After this, we have no audience participation or even interaction whatsoever, and suddenly stylistic consistency becomes highly questionable. Why such extremity and intensity in the manner in which the audience are incorporated into the performance if this should have no purpose in the long run and should be soon forgotten? Additionally, whilst the cheap-feeling metatheatricality persists, how exactly the audience is employed and implemented in this performance when they are is also inconsistent. It is easy to become unsure of one’s role as an audience member here: participant, silent observer, witness…?
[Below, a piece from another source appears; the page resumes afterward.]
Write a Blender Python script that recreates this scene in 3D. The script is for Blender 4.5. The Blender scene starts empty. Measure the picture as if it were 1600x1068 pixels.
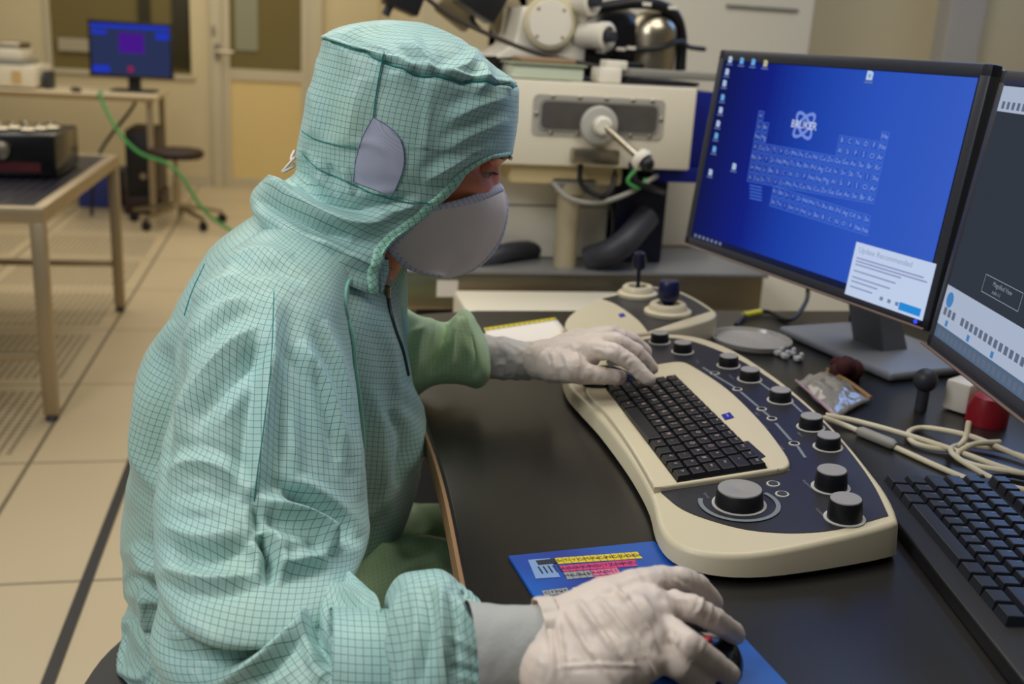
import bpy, bmesh, math, random
import numpy as np
from mathutils import Vector, Matrix
from mathutils.bvhtree import BVHTree
random.seed(4); RNG = np.random.default_rng(4)
C = bpy.context.scene.collection
sc = bpy.context.scene

# ---------------------------------------------------------------- camera
F, CX, CY, H = 1603.0, 800.0, 534.0, 1.17
CAM = np.array((0.0, 0.0, H))
RX = np.array((0.9785676, -0.19773194, 0.05751113))      # image right in world space
RD = np.array((-0.00136054, -0.28548279, -0.95838287))   # image down
RF = np.array((0.20592134, 0.93776418, -0.27963324))     # view direction
cam_d = bpy.data.cameras.new('camera'); cam = bpy.data.objects.new('camera', cam_d); C.objects.link(cam)
M = Matrix.Identity(4)
for i in range(3):
    M[i][0] = RX[i]; M[i][1] = -RD[i]; M[i][2] = -RF[i]
M[0][3], M[1][3], M[2][3] = 0, 0, H
cam.matrix_world = M
cam_d.sensor_width = 36; cam_d.lens = 36 * F / 1600; cam_d.clip_start = 0.02
cam_d.dof.use_dof = True; cam_d.dof.focus_distance = 0.98; cam_d.dof.aperture_fstop = 5.2
sc.camera = cam

# ---------------------------------------------------------------- world, lights, exposure
sc.view_settings.view_transform = 'Standard'; sc.view_settings.look = 'None'
sc.view_settings.gamma = 1; sc.view_settings.use_curve_mapping = False
sc.view_settings.exposure = -0.12
w = bpy.data.worlds.new('world'); sc.world = w; w.use_nodes = True
w.node_tree.nodes['Background'].inputs[0].default_value = (0.80, 0.78, 0.74, 1)
w.node_tree.nodes['Background'].inputs[1].default_value = 0.13
def area(name, loc, size, power, col, target=None, sy=None):
    l = bpy.data.lights.new(name, 'AREA'); l.energy = power; l.color = col; l.size = size
    if sy: l.shape = 'RECTANGLE'; l.size_y = sy
    o = bpy.data.objects.new(name, l); C.objects.link(o); o.location = loc
    if target:
        o.rotation_euler = (Vector(target) - Vector(loc)).to_track_quat('-Z', 'Y').to_euler()
    return o
area('ceiling_light_near', (-1.25, 0.45, 2.35), 1.0, 27, (.98, .98, .98), (0.0, 1.1, 0.85), 0.8)
area('ceiling_light_mid', (1.0, 1.5, 2.5), 1.1, 19, (1, .95, .86), (0.75, 2.1, 0.8), 1.0)
area('ceiling_light_far', (-0.9, 4.4, 2.6), 2.4, 54, (1, .93, .80), None, 2.6)
area('ceiling_light_back', (-0.6, 6.9, 2.5), 2.6, 26, (1, .92, .76), (-.6, 7.4, .8), 1.2)
area('ceiling_light_over', (-0.1, 1.35, 2.5), 0.7, 9, (1, .98, .94), (0.0, 1.15, 0.9), 0.5)
area('blue_fill_right', (2.55, 3.35, 2.45), 1.9, 31, (.22, .44, 1), (0.9, 0.9, 0.73), 1.3)  # added blue fill, no window modelled: tints the desk's right side like haze

# ---------------------------------------------------------------- pixel <-> room helpers (1600 x 1068 frame)
def ray(px, py):
    return RX * (px - CX) + RD * (py - CY) + RF * F
def at(px, py, y):          # point of the sight line at room depth y
    r = ray(px, py); return CAM + r * (y / r[1])
def atz(px, py, z):         # ... at height z
    r = ray(px, py); return CAM + r * ((z - H) / r[2])
def atx(px, py, x):
    r = ray(px, py); return CAM + r * (x / r[0])
def atplane(px, py, p0, nrm):
    r = ray(px, py); p0 = np.array(p0); nrm = np.array(nrm)
    return CAM + r * (((p0 - CAM) @ nrm) / (r @ nrm))
def project(P):
    d = np.asarray(P) - CAM; t = d @ RF
    return np.stack((CX + F * (d @ RX) / t, CY + F * (d @ RD) / t, t), -1)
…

I mentioned the characters narrating the story, and this brings me to another issue: when performing their narrations, particularly when standing at the microphones, there should be a clear and strict decision between Allen and Robinson as to whether they are to be looking at one another; the action onstage; or simply staring forward, above the audience’s heads. Currently, the former two are characteristic of Allen’s narrations, and the latter of Robinson’s. As our narrators, these characters direct our focus and invite us to receive the material in a particular way. Whilst Allen remains animated, watching Robinson as he narrates, looking at the audience and then at the action onstage, Robinson simply stares icily forward, transfixed, almost stupefied. This is a disconcerting disparity — not to be taken as successfully disconcerting, given the monstrous themes.